Vai um café?

“Veja se pode estar amanhã na ‘Brasileira’ do Chiado ao meio-dia em ponto”. O encontro foi marcado por carta há mais de cem anos por Fernando Pessoa, que solicitava a presença do amigo Armando Côrtes-Rodrigues num dos seus espaços de eleição.

As tertúlias, clubes e cafés foram (e ainda são) focos da vida comunitária, locais privilegiados para o debate e, por consequência, verdadeiras estufas de criação artística e intelectual. A historiografia é consensual em indicar Inglaterra como o berço dos primeiros clubes e cafés (pubs, diminutivo de public spaces) e a Itália como o território onde as tertúlias nasceram, a partir do Renascimento. Os costumes foram rapidamente adoptados por uma Europa sedenta de conhecimento. Pintura, política, filosofIa e literatura eram os temas dissecados.
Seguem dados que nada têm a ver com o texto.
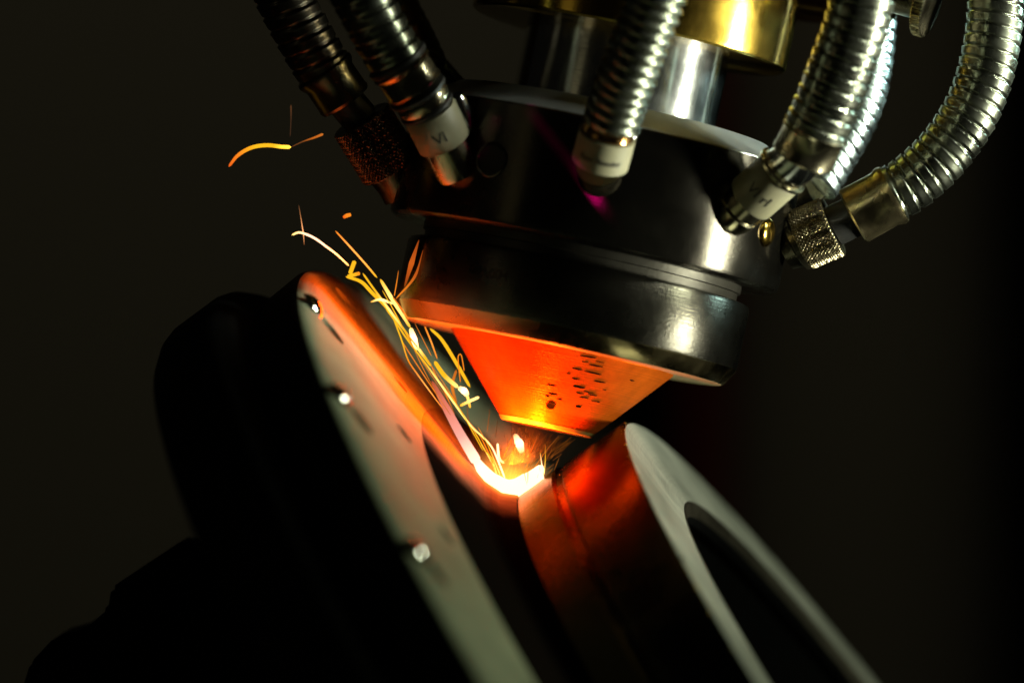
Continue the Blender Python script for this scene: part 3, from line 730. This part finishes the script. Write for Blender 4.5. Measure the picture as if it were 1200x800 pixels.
# powder stream: fine glowing grains falling from the nozzle to the pool
bm = bmesh.new()
tipc = P(640, 502, 0); foc = P(606, 566, -30)
vv, ff, cc = [], [], []
for i in range(190):
    a = random.uniform(0, 2*math.pi); r = 50*math.sqrt(random.uniform(.05, 1))
    A = Mh @ (Vector((r*math.cos(a), r*math.sin(a), -2))*S)
    B = foc + Vector((random.gauss(0, 13), random.gauss(0, 10), random.gauss(0, 3)))*S
    t0 = random.uniform(0, .75); t1 = min(1, t0+random.uniform(.08, .35))
    p0, p1 = A.lerp(B, t0), A.lerp(B, t1)
    k = (.05+.5*(t0**2))*random.uniform(.4, 1.6)
    wv = random.uniform(.22, .55)*S; dz = (p1-p0).normalized(); fr = frame(dz)
    b0 = len(vv)
    for p, ws in ((p0, .3), (p0.lerp(p1, .5), 1), (p1, .3)):
        for q in range(4):
            an = q*math.pi/2; vv.append(p+(fr.col[0]*math.cos(an)+fr.col[1]*math.sin(an))*wv*ws); cc.append((k*1.5, k*.42, k*.05))
    for s_ in range(2):
        for q in range(4): ff.append((b0+s_*4+q, b0+s_*4+(q+1) % 4, b0+s_*4+4+(q+1) % 4, b0+s_*4+4+q))
me = pydata('powder_stream', vv, ff)
ca = me.attributes.new('glow_colour', 'FLOAT_VECTOR', 'POINT')
for i, c in enumerate(cc): ca.data[i].vector = c
tag(link('powder_stream', me, M_spark, None, smooth=False), 'stream of glowing metal powder falling from nozzle tip to pool', 'metal powder', kind='stuff')

# thin haze volume added around the weld for its glow halo
def volume_mat(name, build):
    m = bpy.data.materials.new(name); m.use_nodes = True; nt = m.node_tree; nt.nodes.clear()
    out = nt.nodes.new('ShaderNodeOutputMaterial'); v = nt.nodes.new('ShaderNodeVolumePrincipled')
    nt.links.new(v.outputs[0], out.inputs['Volume']); build(nt, v); return m
def halo(nt, v):
    v.inputs['Color'].default_value = (.9, .8, .6, 1); v.inputs['Anisotropy'].default_value = .2
    tc = nt.nodes.new('ShaderNodeTexCoord'); ln = nt.nodes.new('ShaderNodeVectorMath'); ln.operation = 'LENGTH'
    nt.links.new(tc.outputs['Object'], ln.inputs[0])
    mr = nt.nodes.new('ShaderNodeMapRange'); mr.inputs[1].default_value = 0; mr.inputs[2].default_value = 1
    mr.inputs[3].default_value = 1; mr.inputs[4].default_value = 0
    nt.links.new(ln.outputs['Value'], mr.inputs[0])
    n = nt.nodes.new('ShaderNodeTexNoise'); n.inputs['Scale'].default_value = 2.2; n.inputs['Detail'].default_value = 4
    nt.links.new(tc.outputs['Object'], n.inputs['Vector'])
    a = nt.nodes.new('ShaderNodeMath'); a.operation = 'MULTIPLY'; nt.links.new(mr.outputs[0], a.inputs[0]); nt.links.new(n.outputs[0], a.inputs[1])
    pw = nt.nodes.new('ShaderNodeMath'); pw.operation = 'POWER'; pw.inputs[1].default_value = 3.0; nt.links.new(a.outputs[0], pw.inputs[0]); a = pw
    b = nt.nodes.new('ShaderNodeMath'); b.operation = 'MULTIPLY'; b.inputs[1].default_value = 150; nt.links.new(a.outputs[0], b.inputs[0])
    nt.links.new(b.outputs[0], v.inputs['Density'])
bm = bmesh.new(); bmesh.ops.create_icosphere(bm, subdivisions=3, radius=1)
me = bpy.data.meshes.new('weld_halo'); bm.to_mesh(me); bm.free()
o = link('weld_halo', me, volume_mat('halo', halo), None)
o.location = P(592, 540, -10); o.scale = (95*S, 75*S, 85*S)
tag(o, 'thin haze added around the weld pool for its orange halo', 'haze', kind='stuff')

# glow volume added around the molten pool to stand in for bloom
def bloom(nt, v):
    v.inputs['Density'].default_value = 0.0
    v.inputs['Emission Color'].default_value = (1.0, .30, .03, 1)
    tc = nt.nodes.new('ShaderNodeTexCoord'); ln = nt.nodes.new('ShaderNodeVectorMath'); ln.operation = 'LENGTH'
    nt.links.new(tc.outputs['Object'], ln.inputs[0])
    mr = nt.nodes.new('ShaderNodeMapRange'); mr.inputs[1].default_value = 0; mr.inputs[2].default_value = 1
    mr.inputs[3].default_value = 1; mr.inputs[4].default_value = 0; nt.links.new(ln.outputs['Value'], mr.inputs[0])
    n = nt.nodes.new('ShaderNodeTexNoise'); n.inputs['Scale'].default_value = 3; n.inputs['Detail'].default_value = 4
    nt.links.new(tc.outputs['Object'], n.inputs['Vector'])
    pw = nt.nodes.new('ShaderNodeMath'); pw.operation = 'POWER'; pw.inputs[1].default_value = 2.2; nt.links.new(mr.outputs[0], pw.inputs[0])
    a = nt.nodes.new('ShaderNodeMath'); a.operation = 'MULTIPLY'; nt.links.new(pw.outputs[0], a.inputs[0]); nt.links.new(n.outputs[0], a.inputs[1])
    b = nt.nodes.new('ShaderNodeMath'); b.operation = 'MULTIPLY'; b.inputs[1].default_value = 900; nt.links.new(a.outputs[0], b.inputs[0])
    nt.links.new(b.outputs[0], v.inputs['Emission Strength'])
bm = bmesh.new(); bmesh.ops.create_icosphere(bm, subdivisions=3, radius=1)
me = bpy.data.meshes.new('pool_bloom'); bm.to_mesh(me); bm.free()
o = link('pool_bloom', me, volume_mat('bloom', bloom), None)
o.location = P(598, 563, -50); o.scale = (62*S, 55*S, 44*S); o.rotation_euler = (0, math.radians(20), 0)
tag(o, 'soft orange bloom added around the white weld pool', 'bloom', kind='stuff')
Em Portugal, os intelectuais daquela que ficou conhecida como geração de 70 (ou queirosiana) ficaram indelevelmente ligados a locais como o Café Martinho.

Antes deles, Bocage já frequentara o Nicola e as elites políticas do século XIX repartiam-se pelo Botequim das Parras e o Marrare, onde nasceu o famoso bife. O grupo do Leão adoptou o Chave d’Ouro. Os primeiros 30 anos do século XX terão sido, porventura, os mais interessantes para passear no eixo Baixa-Chiado – os Martinhos (do Rossio e da Arcada), a já mencionada Brasileira, o café Montanha…), foram os palcos onde se desenrolaram as mais importantes cenas da vida cultural e política do país.

Veva de Lima recebia, no início do mesmo século, no Palácio Ulrich, naquele que é considerado “o último salão lisboeta, na tradição romântica de centros de reunião de figuras relevantes dos meios literários artísticos e políticos”. Vários modernistas morrem precocemente (Pessoa, Santa-Rita, Amadeo). Chega o Estado Novo. No Norte, o Diana Bar torna-se o poiso de José Régio. Agustina Bessa-Luís e Sophia de Mello Breyner também por lá passam. As tertúlias, como tudo no país, retiram-se para a esfera do espaço privado.